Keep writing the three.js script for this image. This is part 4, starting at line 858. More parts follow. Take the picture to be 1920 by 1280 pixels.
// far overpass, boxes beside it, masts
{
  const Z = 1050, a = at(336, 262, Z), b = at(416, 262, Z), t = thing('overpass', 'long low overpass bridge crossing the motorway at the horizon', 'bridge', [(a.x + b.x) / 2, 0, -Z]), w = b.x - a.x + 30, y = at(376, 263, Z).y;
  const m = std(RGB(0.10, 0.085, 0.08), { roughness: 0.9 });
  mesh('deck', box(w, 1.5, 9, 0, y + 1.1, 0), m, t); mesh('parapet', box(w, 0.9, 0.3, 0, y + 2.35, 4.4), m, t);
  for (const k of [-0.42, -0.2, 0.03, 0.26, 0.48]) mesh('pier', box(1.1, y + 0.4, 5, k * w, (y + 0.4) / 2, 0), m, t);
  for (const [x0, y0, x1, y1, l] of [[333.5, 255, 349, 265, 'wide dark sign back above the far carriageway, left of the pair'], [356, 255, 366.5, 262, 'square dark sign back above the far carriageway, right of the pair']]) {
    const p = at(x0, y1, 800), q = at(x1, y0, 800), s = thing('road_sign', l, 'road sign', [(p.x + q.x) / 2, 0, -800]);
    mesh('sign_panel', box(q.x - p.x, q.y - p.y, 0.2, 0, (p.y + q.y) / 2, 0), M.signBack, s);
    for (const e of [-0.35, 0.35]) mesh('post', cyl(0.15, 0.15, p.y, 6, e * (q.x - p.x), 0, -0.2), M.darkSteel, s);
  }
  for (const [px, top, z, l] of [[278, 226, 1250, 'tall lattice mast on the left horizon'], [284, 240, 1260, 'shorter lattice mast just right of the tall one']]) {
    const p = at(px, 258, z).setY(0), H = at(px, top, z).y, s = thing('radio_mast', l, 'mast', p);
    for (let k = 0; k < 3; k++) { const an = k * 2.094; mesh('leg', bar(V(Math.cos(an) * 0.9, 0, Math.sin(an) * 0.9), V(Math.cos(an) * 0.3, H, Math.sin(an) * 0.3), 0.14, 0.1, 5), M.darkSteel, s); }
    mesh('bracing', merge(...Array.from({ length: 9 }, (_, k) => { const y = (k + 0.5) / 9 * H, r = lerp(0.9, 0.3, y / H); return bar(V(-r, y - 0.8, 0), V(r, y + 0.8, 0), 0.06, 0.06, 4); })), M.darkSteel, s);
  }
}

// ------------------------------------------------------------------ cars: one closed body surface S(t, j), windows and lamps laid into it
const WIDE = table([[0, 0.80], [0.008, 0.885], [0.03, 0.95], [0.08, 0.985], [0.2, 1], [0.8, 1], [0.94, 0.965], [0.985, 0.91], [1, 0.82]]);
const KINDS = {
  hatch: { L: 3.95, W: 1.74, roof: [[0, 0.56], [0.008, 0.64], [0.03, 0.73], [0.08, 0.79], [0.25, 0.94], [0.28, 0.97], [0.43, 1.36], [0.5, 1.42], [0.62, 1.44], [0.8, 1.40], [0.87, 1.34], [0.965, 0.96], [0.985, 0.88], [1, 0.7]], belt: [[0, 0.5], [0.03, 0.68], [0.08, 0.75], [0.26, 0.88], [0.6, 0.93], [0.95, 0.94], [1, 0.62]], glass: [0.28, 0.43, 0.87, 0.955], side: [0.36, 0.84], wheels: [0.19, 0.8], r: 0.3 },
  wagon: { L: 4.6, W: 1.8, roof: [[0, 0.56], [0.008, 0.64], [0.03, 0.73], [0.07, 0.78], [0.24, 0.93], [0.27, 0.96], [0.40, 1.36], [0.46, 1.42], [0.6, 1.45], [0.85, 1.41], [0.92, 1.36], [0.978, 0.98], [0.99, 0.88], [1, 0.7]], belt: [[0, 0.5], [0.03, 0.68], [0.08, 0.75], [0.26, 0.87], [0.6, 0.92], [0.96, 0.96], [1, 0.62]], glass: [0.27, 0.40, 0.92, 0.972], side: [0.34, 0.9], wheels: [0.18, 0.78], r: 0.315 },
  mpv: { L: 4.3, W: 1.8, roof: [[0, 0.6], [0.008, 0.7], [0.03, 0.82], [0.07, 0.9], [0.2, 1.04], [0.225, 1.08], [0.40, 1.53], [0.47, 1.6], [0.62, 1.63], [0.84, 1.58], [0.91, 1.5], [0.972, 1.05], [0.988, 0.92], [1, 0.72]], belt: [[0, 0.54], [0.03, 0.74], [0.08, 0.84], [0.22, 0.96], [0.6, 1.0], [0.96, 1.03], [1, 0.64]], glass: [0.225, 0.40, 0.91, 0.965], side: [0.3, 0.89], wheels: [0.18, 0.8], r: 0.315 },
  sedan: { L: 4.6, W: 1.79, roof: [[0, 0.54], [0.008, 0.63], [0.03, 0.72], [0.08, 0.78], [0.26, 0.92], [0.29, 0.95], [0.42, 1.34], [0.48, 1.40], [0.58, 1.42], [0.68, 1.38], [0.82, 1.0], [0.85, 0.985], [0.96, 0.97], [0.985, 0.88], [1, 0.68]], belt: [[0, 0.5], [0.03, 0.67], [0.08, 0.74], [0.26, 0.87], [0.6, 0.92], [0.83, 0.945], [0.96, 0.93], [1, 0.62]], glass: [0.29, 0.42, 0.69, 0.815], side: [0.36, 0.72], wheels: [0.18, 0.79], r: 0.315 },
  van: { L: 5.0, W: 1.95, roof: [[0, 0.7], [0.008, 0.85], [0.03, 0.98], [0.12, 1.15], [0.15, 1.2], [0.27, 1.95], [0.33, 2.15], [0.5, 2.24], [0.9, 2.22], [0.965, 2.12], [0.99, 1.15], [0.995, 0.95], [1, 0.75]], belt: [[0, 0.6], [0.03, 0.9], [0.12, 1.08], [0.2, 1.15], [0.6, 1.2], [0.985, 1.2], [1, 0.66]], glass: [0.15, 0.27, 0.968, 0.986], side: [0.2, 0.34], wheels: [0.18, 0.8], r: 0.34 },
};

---

- [The exercise]: Write out the listing once more, matching it exactly.

- [Solution to this exercise]:
Keep writing the three.js script for this image. This is part 4, starting at line 858. More parts follow. Take the picture to be 1920 by 1280 pixels.
// far overpass, boxes beside it, masts
{
  const Z = 1050, a = at(336, 262, Z), b = at(416, 262, Z), t = thing('overpass', 'long low overpass bridge crossing the motorway at the horizon', 'bridge', [(a.x + b.x) / 2, 0, -Z]), w = b.x - a.x + 30, y = at(376, 263, Z).y;
  const m = std(RGB(0.10, 0.085, 0.08), { roughness: 0.9 });
  mesh('deck', box(w, 1.5, 9, 0, y + 1.1, 0), m, t); mesh('parapet', box(w, 0.9, 0.3, 0, y + 2.35, 4.4), m, t);
  for (const k of [-0.42, -0.2, 0.03, 0.26, 0.48]) mesh('pier', box(1.1, y + 0.4, 5, k * w, (y + 0.4) / 2, 0), m, t);
  for (const [x0, y0, x1, y1, l] of [[333.5, 255, 349, 265, 'wide dark sign back above the far carriageway, left of the pair'], [356, 255, 366.5, 262, 'square dark sign back above the far carriageway, right of the pair']]) {
    const p = at(x0, y1, 800), q = at(x1, y0, 800), s = thing('road_sign', l, 'road sign', [(p.x + q.x) / 2, 0, -800]);
    mesh('sign_panel', box(q.x - p.x, q.y - p.y, 0.2, 0, (p.y + q.y) / 2, 0), M.signBack, s);
    for (const e of [-0.35, 0.35]) mesh('post', cyl(0.15, 0.15, p.y, 6, e * (q.x - p.x), 0, -0.2), M.darkSteel, s);
  }
  for (const [px, top, z, l] of [[278, 226, 1250, 'tall lattice mast on the left horizon'], [284, 240, 1260, 'shorter lattice mast just right of the tall one']]) {
    const p = at(px, 258, z).setY(0), H = at(px, top, z).y, s = thing('radio_mast', l, 'mast', p);
    for (let k = 0; k < 3; k++) { const an = k * 2.094; mesh('leg', bar(V(Math.cos(an) * 0.9, 0, Math.sin(an) * 0.9), V(Math.cos(an) * 0.3, H, Math.sin(an) * 0.3), 0.14, 0.1, 5), M.darkSteel, s); }
    mesh('bracing', merge(...Array.from({ length: 9 }, (_, k) => { const y = (k + 0.5) / 9 * H, r = lerp(0.9, 0.3, y / H); return bar(V(-r, y - 0.8, 0), V(r, y + 0.8, 0), 0.06, 0.06, 4); })), M.darkSteel, s);
  }
}

// ------------------------------------------------------------------ cars: one closed body surface S(t, j), windows and lamps laid into it
const WIDE = table([[0, 0.80], [0.008, 0.885], [0.03, 0.95], [0.08, 0.985], [0.2, 1], [0.8, 1], [0.94, 0.965], [0.985, 0.91], [1, 0.82]]);
const KINDS = {
  hatch: { L: 3.95, W: 1.74, roof: [[0, 0.56], [0.008, 0.64], [0.03, 0.73], [0.08, 0.79], [0.25, 0.94], [0.28, 0.97], [0.43, 1.36], [0.5, 1.42], [0.62, 1.44], [0.8, 1.40], [0.87, 1.34], [0.965, 0.96], [0.985, 0.88], [1, 0.7]], belt: [[0, 0.5], [0.03, 0.68], [0.08, 0.75], [0.26, 0.88], [0.6, 0.93], [0.95, 0.94], [1, 0.62]], glass: [0.28, 0.43, 0.87, 0.955], side: [0.36, 0.84], wheels: [0.19, 0.8], r: 0.3 },
  wagon: { L: 4.6, W: 1.8, roof: [[0, 0.56], [0.008, 0.64], [0.03, 0.73], [0.07, 0.78], [0.24, 0.93], [0.27, 0.96], [0.40, 1.36], [0.46, 1.42], [0.6, 1.45], [0.85, 1.41], [0.92, 1.36], [0.978, 0.98], [0.99, 0.88], [1, 0.7]], belt: [[0, 0.5], [0.03, 0.68], [0.08, 0.75], [0.26, 0.87], [0.6, 0.92], [0.96, 0.96], [1, 0.62]], glass: [0.27, 0.40, 0.92, 0.972], side: [0.34, 0.9], wheels: [0.18, 0.78], r: 0.315 },
  mpv: { L: 4.3, W: 1.8, roof: [[0, 0.6], [0.008, 0.7], [0.03, 0.82], [0.07, 0.9], [0.2, 1.04], [0.225, 1.08], [0.40, 1.53], [0.47, 1.6], [0.62, 1.63], [0.84, 1.58], [0.91, 1.5], [0.972, 1.05], [0.988, 0.92], [1, 0.72]], belt: [[0, 0.54], [0.03, 0.74], [0.08, 0.84], [0.22, 0.96], [0.6, 1.0], [0.96, 1.03], [1, 0.64]], glass: [0.225, 0.40, 0.91, 0.965], side: [0.3, 0.89], wheels: [0.18, 0.8], r: 0.315 },
  sedan: { L: 4.6, W: 1.79, roof: [[0, 0.54], [0.008, 0.63], [0.03, 0.72], [0.08, 0.78], [0.26, 0.92], [0.29, 0.95], [0.42, 1.34], [0.48, 1.40], [0.58, 1.42], [0.68, 1.38], [0.82, 1.0], [0.85, 0.985], [0.96, 0.97], [0.985, 0.88], [1, 0.68]], belt: [[0, 0.5], [0.03, 0.67], [0.08, 0.74], [0.26, 0.87], [0.6, 0.92], [0.83, 0.945], [0.96, 0.93], [1, 0.62]], glass: [0.29, 0.42, 0.69, 0.815], side: [0.36, 0.72], wheels: [0.18, 0.79], r: 0.315 },
  van: { L: 5.0, W: 1.95, roof: [[0, 0.7], [0.008, 0.85], [0.03, 0.98], [0.12, 1.15], [0.15, 1.2], [0.27, 1.95], [0.33, 2.15], [0.5, 2.24], [0.9, 2.22], [0.965, 2.12], [0.99, 1.15], [0.995, 0.95], [1, 0.75]], belt: [[0, 0.6], [0.03, 0.9], [0.12, 1.08], [0.2, 1.15], [0.6, 1.2], [0.985, 1.2], [1, 0.66]], glass: [0.15, 0.27, 0.968, 0.986], side: [0.2, 0.34], wheels: [0.18, 0.8], r: 0.34 },
};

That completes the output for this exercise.